Tuesday, December 20
URS FISCHER: Chaos#501
“I like the idea of error. I think it’s just a beautiful word. Anything we do successfully in life is a potential error.” Urs Fischer, a New York City-based artist, mentioned it on The Brant Foundation. This perspective lends his art a fascinating, playful, and defies limits.
The NFT artwork, Chaos #501, is built from thousands of 3D models. Most of the items are familiar, such as basketball, toilet, Connect Four, and wigs. Those objects are rotating and are not limited by the physical rules of our world as they infinitely penetrate one another across the screen. These sculptures operate as archaeology in the present, aiming to be able to show the form of three-dimensional sculpture in motion.
Fischer's practice is characterized by a diversity of materials, strategies, and concepts. One of his most famous works is a giant wax figure, Untitled (2011), modeled after Jambologna's Rape of the Sabine Women (1579–83). The wax drips and solidifies during the melting process until it becomes nothing like death. The work mixes the ephemeral and the unique as it melts. Fischer experimented with previously uncharted territory in the Chaos series, expanding materials from real materials like clay and wax to digital virtual figures.
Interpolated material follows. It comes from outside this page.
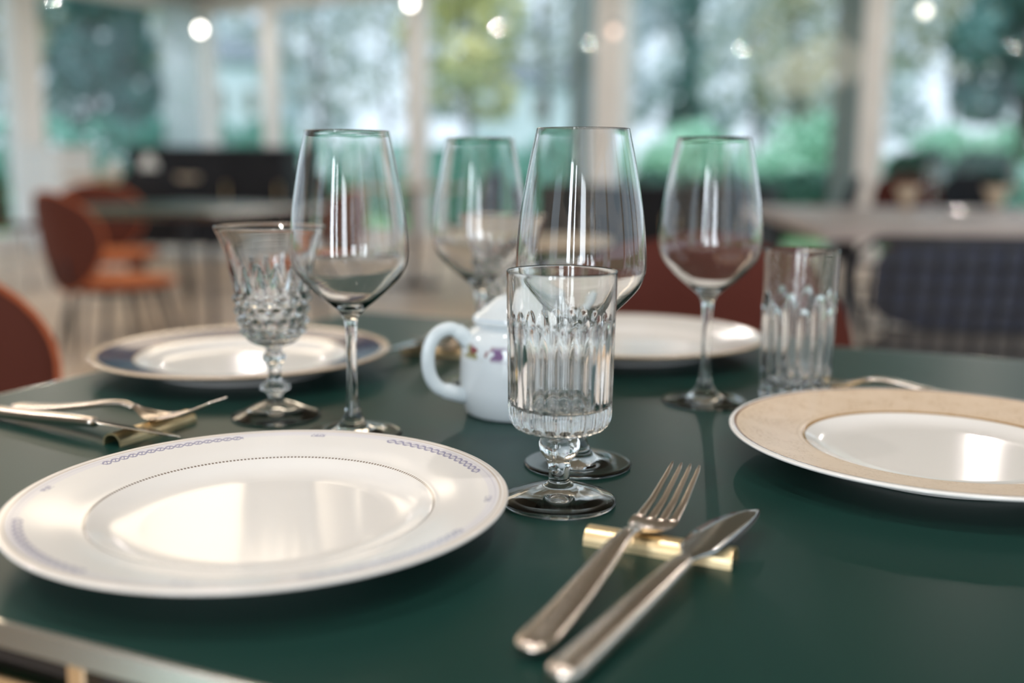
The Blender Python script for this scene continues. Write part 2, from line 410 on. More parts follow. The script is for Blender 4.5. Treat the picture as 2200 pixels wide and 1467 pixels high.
# ------------------------------------------------------------------ dining table (angle -24 degrees)
TA = R(-24)
E1 = Vector((math.cos(TA), math.sin(TA), 0)); E2 = Vector((-math.sin(TA), math.cos(TA), 0))
def uv(u, v, z=0): return E1*u + E2*v + Vector((0, 0, z))
def square_table(name, label, u0, u1, v0, v1, rz, loc, top_m, group=None):
    t = thing(name, label, 'table', loc, rz, group)
    w, d = (u1 - u0)/2, (v1 - v0)/2; cx, cy = (u0 + u1)/2, (v0 + v1)/2
    e = .0035
    box_obj('table_top', (u0 + .006, v0 + .006, TZ - .0095), (u1 - .006, v1 - .006, TZ), top_m, t)
    # sloping edge strip: four mitred lengths, the outer face leaning in towards the top
    sec = [(0, -.0098), (.0028, -.0006), (.0034, -.0001), (.006, -.0001), (.006, -.0098)]
    C4 = [(u0, v0, 1, 1), (u1, v0, -1, 1), (u1, v1, -1, -1), (u0, v1, 1, -1)]
    for q in range(4):
        a, b = C4[q], C4[(q+1) % 4]
        V = [(c[0] + c[2]*o, c[1] + c[3]*o, TZ + z) for c in (a, b) for o, z in sec]
        F = [(k, k+5, (k+1) % 5 + 5, (k+1) % 5) for k in range(5)] + [(4, 3, 2, 1, 0), (5, 6, 7, 8, 9)]
        me = mesh('edge_strip', V, F, False)
        bm = bmesh.new(); bm.from_mesh(me); bmesh.ops.recalc_face_normals(bm, faces=bm.faces); bm.to_mesh(me); bm.free()
        link('edge_strip', me, M['edge_brass'], t)
    for lo, hi in (((u0 + .002, v0 + .002), (u1 - .002, v0 + .014)), ((u0 + .002, v1 - .014), (u1 - .002, v1 - .002)),
                   ((u0 + .002, v0 + .014), (u0 + .014, v1 - .014)), ((u1 - .014, v0 + .014), (u1 - .002, v1 - .014))):
        box_obj('frame_rail', (*lo, TZ - .031), (*hi, TZ - .0255), M['brass'], t, .001)
    for sx_ in (-1, 1):
        for sy_ in (-1, 1):
            for f in (.09, .92):
                x, y = cx + sx_*(w*f - .006), cy + sy_*(d - .006)
                box_obj('spacer', (x - .005, y - .005, TZ - .027), (x + .005, y + .005, TZ - .008), M['brass'], t, .0008)
    for sx_ in (-1, 1):
        for sy_ in (-1, 1):
            x, y = cx + sx_*(w - .08), cy + sy_*(d - .08)
            tube('leg', [(x, y, TZ - .03), (x + sx_*.03, y + sy_*.03, 0)], [.016, .010], M['black'], t, 10)
    box_obj('under_frame', (u0 + .03, v0 + .03, TZ - .05), (u1 - .03, v1 - .03, TZ - .0095), M['black'], t)
    return t
TU0, TU1, TV0, TV1 = -.775, .178, .295, 1.203
table = square_table('dining_table', 'square dark green dining table with brass edge, set with four plates', TU0, TU1, TV0, TV1, TA, (0, 0, 0), M['green'])

# ------------------------------------------------------------------ plates
def plate_material(name, kind):
    m = mat(name, (.80, .775, .75), .14); g = G(m); o = g.xyz()
    r = g.m('SQRT', g.m('ADD', g.m('MULTIPLY', o[0], o[0]), g.m('MULTIPLY', o[1], o[1])))
    th = g.m('ARCTAN2', o[1], o[0])
    top = g.ramp(o[2], .0085, .0095)
    C = (.80, .775, .75)
    if kind == 'lace':
        # beaded platinum ring round the well
        bead = g.m('SINE', g.m('MULTIPLY', th, 260))
        ring = g.band(r, .0929, .0944, .0002); bd = g.m('MULTIPLY', ring, g.ramp(bead, -.9, .3))
        col = g.mix(bd, C, (.20, .155, .125))
        # edge lines
        for lo, hi, c, k in ((.1280, .1286, (.33, .30, .42), .55), (.1306, .1316, (.50, .40, .32), .8), (.1326, .1352, (.60, .50, .42), .55), (.1245, .1304, (.70, .68, .74), .55)):
            col = g.mix(g.m('MULTIPLY', g.band(r, lo, hi), k), col, c)
        # lace garlands: four arcs, with a small motif between
        q = g.m('WRAP', g.m('SUBTRACT', th, R(42)), R(45), R(-45)); aq = g.m('ABSOLUTE', q)
        t = g.m('DIVIDE', g.m('SUBTRACT', r, .1245), .0033)
        ph = g.m('MULTIPLY', th, 62)
        s1 = g.m('MULTIPLY', g.m('SINE', ph), .62); s2 = g.m('MULTIPLY', g.m('SINE', g.m('MULTIPLY', th, 124)), .55)
        lines = None
        for s in (s1, g.m('MULTIPLY', s1, -1.0), s2):
            d = g.ramp(g.m('ABSOLUTE', g.m('SUBTRACT', t, s)), .30, .12)
            lines = d if lines is None else g.m('MAXIMUM', lines, d)
        lines = g.m('MULTIPLY', lines, g.ramp(g.m('ABSOLUTE', t), 1.0, .95))
        seg = g.ramp(aq, R(22.3), R(21.9))
        mot = g.m('MULTIPLY', g.ramp(aq, R(42.6), R(43.0)), g.ramp(g.m('ABSOLUTE', t), .7, .5))
        f = g.m('MAXIMUM', g.m('MULTIPLY', lines, seg), g.m('MULTIPLY', mot, g.ramp(g.noise(900, 1), .4, .6)))
        col = g.mix(g.m('MULTIPLY', f, .75), col, (.17, .165, .33))
    elif kind == 'navy':
        nz = g.noise(38, 5, rough=.65)
        navy = g.mix(g.ramp(nz, .48, .68), (.020, .026, .075), (.12, .075, .095))
        col = g.mix(g.band(r, .1035, .1352), C, navy)
        g.to(g.m('SUBTRACT', .5, g.m('MULTIPLY', g.band(r, .1035, .1352), .36)), 'Specular IOR Level')
        col = g.mix(g.band(r, .1352, .160), col, (.62, .47, .34))
        col = g.mix(g.band(r, .1015, .1035), col, (.55, .40, .24))
    elif kind == 'gold':
        v = g.n('ShaderNodeTexVoronoi', feature='DISTANCE_TO_EDGE'); v.inputs['Scale'].default_value = 230
        tcx = g.n('ShaderNodeTexCoord'); m.node_tree.links.new(tcx.outputs['Object'], v.inputs['Vector'])
        nz = g.noise(60, 4)
        f = g.m('MULTIPLY', g.ramp(v.outputs[0], .12, .02), g.ramp(nz, .40, .62))
        gold = g.mix(f, (.72, .57, .43), (.55, .40, .26))
        col = g.mix(g.band(r, .0925, .1392), C, gold)
        col = g.mix(g.band(r, .0905, .0930, .0002), col, (.36, .21, .085))
        col = g.mix(g.band(r, .1388, .1405, .0002), col, (.22, .10, .05))
        col = g.mix(g.m('MULTIPLY', g.band(r, .0958, .0964, .0001), .6), col, (.42, .27, .14))
        rg = g.m('ADD', .10, g.m('MULTIPLY', g.band(r, .0925, .1392), .2)); g.to(rg, 'Roughness')
        pass
    else:
        col = g.mix(g.band(r, .1395, .160), C, (.60, .45, .30))
    col = g.mix(top, C, col)
    g.to(col, 'Base Color')
    return m
def plate(label, loc, rad, kind, rz, rel=(1, 1)):
    t = thing('dinner_plate', label, 'plate', loc, rz, 'dinner plates on the green table')
    s = rad/.1437
    wr = .094 if kind != 'lace' else .0995
    foot = spline([(.079, .0032), (.0795, .0008), (.0815, 0), (.0835, .0008), (.085, .0032)], 3)
    under = spline([(.085, .0032), (.098, .0075), (.115, .0118), (.132, .0162), (.1405, .0188)], 4)
    edge = spline([(.1405, .0188), (.1431, .0198), (.1437, .0209), (.1430, .0219), (.1412, .0221)], 3)
    top = spline([(.1412, .0221), (.132, .0207), (.115, .0178), (wr + .004, .0153), (wr, .0146), (wr - .003, .0136), (wr - .012, .0098), (wr - .020, .0079), (wr - .030, .0071)], 4)
    prof = np.vstack([[(0, .0032)], foot[:-1], under[:-1], edge[:-1], top, [(0.03, .0068), (0, .0068)]])
    prof[:, 0] *= s
    n = len(prof); k = int(np.argmin(np.abs(prof[n//2:, 0] - wr*s) + (prof[n//2:, 1] < .012)*9)) + n//2
    kr = 1 + len(foot) - 1 + len(under) - 1
    ms = lathe_parts(prof, 128, [('rim', [(kr, k)]), ('well', [(k, n - 1)]), ('foot', [(0, kr)])])
    m = plate_material('china_' + kind, kind)
    for nm in ('rim', 'well', 'foot'): link(nm, ms[nm], M['china'] if nm == 'foot' else m, t)
    return t
plate('white dinner plate with lilac lace border and thin grey ring, beside the short stemmed goblet', (-.137, .547, TZ), .1356, 'lace', 0)
plate('dinner plate with navy blue rim and gold edge, behind the cut crystal goblet', (-.2655, .997, TZ), .1437, 'navy', 0)
plate('dinner plate with broad beige gold patterned rim, in front of the tall tumbler', (.297, .6856, TZ), .1440, 'gold', 0)
plate('plain white dinner plate with thin gilt edge, before the dark rust chair', (.128, 1.105, TZ), .1437, 'plain', 0)

# ------------------------------------------------------------------ wine glasses
def wine_glass_meshes():
    out = spline([(.0348, .0003), (.0363, .0007), (.0366, .0016), (.0354, .0024), (.0290, .0028), (.0205, .0037), (.0130, .0066), (.0082, .0125), (.0055, .0210), (.0042, .031),
                  (.0038, .045), (.0038, .062), (.0041, .077), (.0050, .0865), (.0068, .0910), (.0105, .0955), (.0166, .1005), (.0245, .1070), (.0318, .1140), (.0392, .1228), (.0425, .1310), (.0432, .1390),
                  (.0424, .1530), (.0406, .1700), (.0382, .1850), (.0345, .2055), (.0303, .2248)], 4)
    rim = spline([(.0303, .2248), (.0300, .2252), (.0297, .2248)], 3)
    inn = spline([(.0297, .2248), (.0338, .2055), (.0375, .1850), (.0399, .1700), (.0417, .1530), (.0424, .1390), (.0416, .1315), (.0382, .1238), (.0306, .1154), (.0228, .1084), (.0140, .1020), (.006, .0982)], 4)
    prof = np.vstack([[(0, .0005), (.012, .0005), (.030, .0004)], out[:-1], rim[:-1], inn, [(0, .0978)]])
    n = len(prof); z = prof[:, 1]; io = 3 + len(out)
    kf = 3 + 4*7; ks = 3 + 4*13
    return lathe_parts(prof, 80, [('foot', [(0, kf)]), ('stem', [(kf, ks)]), ('bowl', [(ks, n - 1)])])
wg = thing('wine_glass', 'tall empty wine glass just behind the short fluted goblet', 'wine glass', (.0453, .676, TZ), 0, 'wine glasses on the green table')
for nm, me in wine_glass_meshes().items(): link(nm, me, M['foot_glass' if nm == 'foot' else 'wine_glass'], wg)
for x, y, lb in ((-.1196, .7510, 'tall empty wine glass beside the cut crystal goblet'), (.1669, .8670, 'tall empty wine glass beside the cut tumbler'),
                 (-.0296, .930, 'tall empty wine glass behind the white teapot')):
    dup(wg, (x, y, TZ), 0, lb)

# ------------------------------------------------------------------ short fluted goblet
def smooth01(x): x = np.clip(x, 0, 1); return x*x*(3 - 2*x)
def goblet():
    t = thing('fluted_goblet', 'short stemmed goblet with straight fluted bowl, touching the lace plate', 'goblet', (.0290, .5965, TZ), R(3))
    out = spline([(.0325, 0), (.0343, .0008), (.0347, .0020), (.0340, .0031), (.0290, .0050), (.0210, .0078), (.0125, .0103), (.0092, .0112), (.0080, .0122)], 4)
    stem = spline([(.0080, .0122), (.0066, .0135), (.0063, .0170), (.0066, .0225), (.0080, .0270), (.0112, .0315), (.0124, .0355), (.0118, .0395), (.0095, .0425), (.0085, .0438)], 5)
    b0 = spline([(.0085, .0438), (.0150, .0442), (.0230, .0455), (.0285, .0490), (.0308, .0545), (.0312, .0600)], 6)
    b1 = np.array([(.0312 + .0013*f, .0600 + .0805*f) for f in np.linspace(0, 1, 44)])
    rim = spline([(.0325, .1405), (.0322, .1413), (.0316, .1407)], 3)
    inn = np.array([(.0316 - .0024*f, .1407 - .0757*f) for f in np.linspace(0, 1, 24)])
    bot = spline([(.0292, .0650), (.0285, .0620), (.0262, .0602), (.018, .0595), (.006, .0593)], 4)
    prof = np.vstack([[(0, .0035), (.012, .0028), (.027, .0006)], out[:-1], stem[:-1], b0[:-1], b1[:-1], rim[:-1], inn[:-1], bot, [(0, .0593)]])
    n0 = 3 + len(out) - 1; n1 = n0 + len(stem) - 1; n2 = n1 + len(b0) + len(b1) - 2
    NF = 22
    def fn(i, r, z, th):
        f = np.mod(th*NF/(2*PI), 1)*2 - 1                       # -1..1 across one flute
        top = .1130 - .0075*f*f
        wz = smooth01((top - z)/.0015)*smooth01((z - .0470)/.004)
        d = (1 - f*f)*.0021*wz*(.35 + .65*smooth01((top - z)/.022))
        outer = (i >= n1) & (i < n2)
        return np.where(outer, r - d, r)
    ms = lathe_parts(prof, NF*12, [('foot', [(0, n0)]), ('stem', [(n0, n1)]), ('bowl', [(n1, len(prof) - 1)])], fn)
    for nm, me in ms.items(): link(nm, me, M['foot_glass' if nm == 'foot' else 'cut_glass'], t)
    return t
goblet()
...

Fischer's work is a distortion of reality that openly admits to being influenced by the Dada, Surrealism, and Pop Art movements. These movements resemble manipulating pre-made images to create surprising and inventive combinations, scale shifts, and occasionally strong collisions of visual information. On average, work such as his computer sculpture NFT series, "Chaos," sells for approximately $100,000. A 3D model fusing an ice cube tray with a frozen steak sold for nearly $70,000. Do commercial considerations and trends make this art valuable beyond the original art?